A Govt. Secrecy Test Run

by Wisco | December 20, 2006 at 12:15 pm
216 views | 0 Recommendations | 0 comments
I've been following this story for a few days, but I haven't posted
about it because it's hard to write about a document without knowing
what it's about.


American Civil Liberties Union:

One
week after the American Civil Liberties Union moved to quash an
unprecedented government grand jury subpoena demanding "any and all
copies" of a previously "secret" memorandum, the government today
backed down from the fight, asking a judge to withdraw the subpoena and
saying that the document in question has been declassified.



So
what was the document -- plans for a doomsday device, the missing
strategy for Iraq, photos of Dick Cheney in bed with a hooker? Turns
out, it's almost literally nothing.


Wired's 27B Stroke 6:

...Many
wondered what the document could be and it turns out to be simply a
memo regarding news rules about how the media and the military can
photograph detainees.

There's nothing at all secret in here.
Nothing.
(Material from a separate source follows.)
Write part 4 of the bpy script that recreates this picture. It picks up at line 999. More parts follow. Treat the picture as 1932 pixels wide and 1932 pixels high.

It could have been sent to every reporter and grunt and
insurgent in the world and nothing would have been compromised. Hell,
it probably would have been good public relations. But this
administration is so utterly in love with secrecy, the Justice
Department attempted to abuse the grand jury process to keep Americans
from knowing that the media and military need to follow Geneva
Convention rules on not shaming detainees. The only thing embarrassing
in here is that there's no protections for a soldier who photographs
Abu Ghraib-like torture in order to stop the practices.



Actually,
the Bush administration fights these kind of fights all the time. The
point of it is to create legal precedent for govt. secrecy. It doesn't
matter so much what the memo actually says, what matters is that the
Bush administration discover some new way to recover documents.

Had
the administration won this fight, they'd have a way to keep something
that was actually embarrassing secret in the future. It's not about this
document, but potential documents in the future. Eventually, someone's
going to get a hold of something other than rules for photography or
new regulations on the size of envelopes in the Pentagon mail room and
the administration wants to be ready.

Too bad this much forethought wasn't put into the Iraq war. Instead, it's put into keeping you ignorant.